### REQUIREMENTS
Repeat each line exactly, leaving nothing out.

### LISTED RECORDS

------------------------------------------------------------------------

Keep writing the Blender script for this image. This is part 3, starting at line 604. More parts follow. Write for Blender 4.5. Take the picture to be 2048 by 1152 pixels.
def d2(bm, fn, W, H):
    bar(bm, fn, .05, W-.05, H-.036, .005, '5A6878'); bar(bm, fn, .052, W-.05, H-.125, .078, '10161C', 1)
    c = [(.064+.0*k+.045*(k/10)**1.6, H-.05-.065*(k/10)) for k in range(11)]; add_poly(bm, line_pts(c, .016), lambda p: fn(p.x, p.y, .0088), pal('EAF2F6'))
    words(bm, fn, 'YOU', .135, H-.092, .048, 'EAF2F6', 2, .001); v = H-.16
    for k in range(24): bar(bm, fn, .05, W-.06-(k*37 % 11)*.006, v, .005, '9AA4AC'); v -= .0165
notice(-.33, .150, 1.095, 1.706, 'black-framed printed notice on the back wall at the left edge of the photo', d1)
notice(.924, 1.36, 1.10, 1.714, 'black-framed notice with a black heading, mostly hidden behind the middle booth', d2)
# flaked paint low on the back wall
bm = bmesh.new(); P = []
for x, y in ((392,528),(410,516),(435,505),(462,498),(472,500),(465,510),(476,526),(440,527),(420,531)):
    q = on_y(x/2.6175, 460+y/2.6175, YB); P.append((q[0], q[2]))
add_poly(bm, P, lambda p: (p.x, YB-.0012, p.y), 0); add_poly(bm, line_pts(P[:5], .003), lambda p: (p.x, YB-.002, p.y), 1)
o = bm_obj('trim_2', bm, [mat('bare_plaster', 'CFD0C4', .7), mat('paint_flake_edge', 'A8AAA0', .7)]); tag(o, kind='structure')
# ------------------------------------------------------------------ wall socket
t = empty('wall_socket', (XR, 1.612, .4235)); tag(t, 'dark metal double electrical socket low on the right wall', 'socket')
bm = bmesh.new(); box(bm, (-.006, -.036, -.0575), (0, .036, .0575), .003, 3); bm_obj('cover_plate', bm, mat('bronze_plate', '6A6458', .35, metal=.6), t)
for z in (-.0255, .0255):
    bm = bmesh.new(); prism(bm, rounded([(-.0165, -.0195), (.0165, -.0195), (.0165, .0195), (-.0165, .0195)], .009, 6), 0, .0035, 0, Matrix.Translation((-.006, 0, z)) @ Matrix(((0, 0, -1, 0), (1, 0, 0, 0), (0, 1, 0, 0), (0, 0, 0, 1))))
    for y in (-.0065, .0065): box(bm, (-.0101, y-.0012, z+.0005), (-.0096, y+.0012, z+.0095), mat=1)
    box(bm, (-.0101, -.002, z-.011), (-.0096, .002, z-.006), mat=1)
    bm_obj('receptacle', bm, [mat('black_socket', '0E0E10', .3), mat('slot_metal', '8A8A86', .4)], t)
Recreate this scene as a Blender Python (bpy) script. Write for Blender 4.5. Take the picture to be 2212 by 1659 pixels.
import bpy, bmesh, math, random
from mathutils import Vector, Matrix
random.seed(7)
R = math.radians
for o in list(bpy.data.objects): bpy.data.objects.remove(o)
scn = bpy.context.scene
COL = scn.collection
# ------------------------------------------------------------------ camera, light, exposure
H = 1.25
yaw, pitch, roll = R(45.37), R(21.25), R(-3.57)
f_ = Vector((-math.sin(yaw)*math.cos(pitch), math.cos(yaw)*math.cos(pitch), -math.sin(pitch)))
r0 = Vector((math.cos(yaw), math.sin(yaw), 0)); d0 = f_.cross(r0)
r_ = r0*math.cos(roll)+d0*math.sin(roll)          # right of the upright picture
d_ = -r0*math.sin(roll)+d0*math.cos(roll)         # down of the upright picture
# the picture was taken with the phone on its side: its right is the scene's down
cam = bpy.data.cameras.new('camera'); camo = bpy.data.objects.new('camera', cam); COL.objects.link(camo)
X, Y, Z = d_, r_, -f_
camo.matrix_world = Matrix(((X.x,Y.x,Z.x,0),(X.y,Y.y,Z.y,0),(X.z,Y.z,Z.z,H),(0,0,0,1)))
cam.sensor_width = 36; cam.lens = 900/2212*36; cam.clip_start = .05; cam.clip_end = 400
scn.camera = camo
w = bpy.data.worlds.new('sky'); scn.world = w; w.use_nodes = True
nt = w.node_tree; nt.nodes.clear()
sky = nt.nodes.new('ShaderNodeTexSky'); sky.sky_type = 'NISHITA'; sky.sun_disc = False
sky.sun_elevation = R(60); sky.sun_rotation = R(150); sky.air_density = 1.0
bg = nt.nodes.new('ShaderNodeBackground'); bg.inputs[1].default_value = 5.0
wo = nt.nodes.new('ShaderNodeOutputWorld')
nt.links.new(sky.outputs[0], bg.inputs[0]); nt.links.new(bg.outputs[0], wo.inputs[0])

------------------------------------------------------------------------

### RESPONSE TO THE EXERCISE
Keep writing the Blender script for this image. This is part 3, starting at line 604. More parts follow. Write for Blender 4.5. Take the picture to be 2048 by 1152 pixels.
def d2(bm, fn, W, H):
    bar(bm, fn, .05, W-.05, H-.036, .005, '5A6878'); bar(bm, fn, .052, W-.05, H-.125, .078, '10161C', 1)
    c = [(.064+.0*k+.045*(k/10)**1.6, H-.05-.065*(k/10)) for k in range(11)]; add_poly(bm, line_pts(c, .016), lambda p: fn(p.x, p.y, .0088), pal('EAF2F6'))
    words(bm, fn, 'YOU', .135, H-.092, .048, 'EAF2F6', 2, .001); v = H-.16
    for k in range(24): bar(bm, fn, .05, W-.06-(k*37 % 11)*.006, v, .005, '9AA4AC'); v -= .0165
notice(-.33, .150, 1.095, 1.706, 'black-framed printed notice on the back wall at the left edge of the photo', d1)
notice(.924, 1.36, 1.10, 1.714, 'black-framed notice with a black heading, mostly hidden behind the middle booth', d2)
# flaked paint low on the back wall
bm = bmesh.new(); P = []
for x, y in ((392,528),(410,516),(435,505),(462,498),(472,500),(465,510),(476,526),(440,527),(420,531)):
    q = on_y(x/2.6175, 460+y/2.6175, YB); P.append((q[0], q[2]))
add_poly(bm, P, lambda p: (p.x, YB-.0012, p.y), 0); add_poly(bm, line_pts(P[:5], .003), lambda p: (p.x, YB-.002, p.y), 1)
o = bm_obj('trim_2', bm, [mat('bare_plaster', 'CFD0C4', .7), mat('paint_flake_edge', 'A8AAA0', .7)]); tag(o, kind='structure')
# ------------------------------------------------------------------ wall socket
t = empty('wall_socket', (XR, 1.612, .4235)); tag(t, 'dark metal double electrical socket low on the right wall', 'socket')
bm = bmesh.new(); box(bm, (-.006, -.036, -.0575), (0, .036, .0575), .003, 3); bm_obj('cover_plate', bm, mat('bronze_plate', '6A6458', .35, metal=.6), t)
for z in (-.0255, .0255):
    bm = bmesh.new(); prism(bm, rounded([(-.0165, -.0195), (.0165, -.0195), (.0165, .0195), (-.0165, .0195)], .009, 6), 0, .0035, 0, Matrix.Translation((-.006, 0, z)) @ Matrix(((0, 0, -1, 0), (1, 0, 0, 0), (0, 1, 0, 0), (0, 0, 0, 1))))
    for y in (-.0065, .0065): box(bm, (-.0101, y-.0012, z+.0005), (-.0096, y+.0012, z+.0095), mat=1)
    box(bm, (-.0101, -.002, z-.011), (-.0096, .002, z-.006), mat=1)
    bm_obj('receptacle', bm, [mat('black_socket', '0E0E10', .3), mat('slot_metal', '8A8A86', .4)], t)
Recreate this scene as a Blender Python (bpy) script. Write for Blender 4.5. Take the picture to be 2212 by 1659 pixels.
import bpy, bmesh, math, random
from mathutils import Vector, Matrix
random.seed(7)
R = math.radians
for o in list(bpy.data.objects): bpy.data.objects.remove(o)
scn = bpy.context.scene
COL = scn.collection
# ------------------------------------------------------------------ camera, light, exposure
H = 1.25
yaw, pitch, roll = R(45.37), R(21.25), R(-3.57)
f_ = Vector((-math.sin(yaw)*math.cos(pitch), math.cos(yaw)*math.cos(pitch), -math.sin(pitch)))
r0 = Vector((math.cos(yaw), math.sin(yaw), 0)); d0 = f_.cross(r0)
r_ = r0*math.cos(roll)+d0*math.sin(roll)          # right of the upright picture
d_ = -r0*math.sin(roll)+d0*math.cos(roll)         # down of the upright picture
# the picture was taken with the phone on its side: its right is the scene's down
cam = bpy.data.cameras.new('camera'); camo = bpy.data.objects.new('camera', cam); COL.objects.link(camo)
X, Y, Z = d_, r_, -f_
camo.matrix_world = Matrix(((X.x,Y.x,Z.x,0),(X.y,Y.y,Z.y,0),(X.z,Y.z,Z.z,H),(0,0,0,1)))
cam.sensor_width = 36; cam.lens = 900/2212*36; cam.clip_start = .05; cam.clip_end = 400
scn.camera = camo
w = bpy.data.worlds.new('sky'); scn.world = w; w.use_nodes = True
nt = w.node_tree; nt.nodes.clear()
sky = nt.nodes.new('ShaderNodeTexSky'); sky.sky_type = 'NISHITA'; sky.sun_disc = False
sky.sun_elevation = R(60); sky.sun_rotation = R(150); sky.air_density = 1.0
bg = nt.nodes.new('ShaderNodeBackground'); bg.inputs[1].default_value = 5.0
wo = nt.nodes.new('ShaderNodeOutputWorld')
nt.links.new(sky.outputs[0], bg.inputs[0]); nt.links.new(bg.outputs[0], wo.inputs[0])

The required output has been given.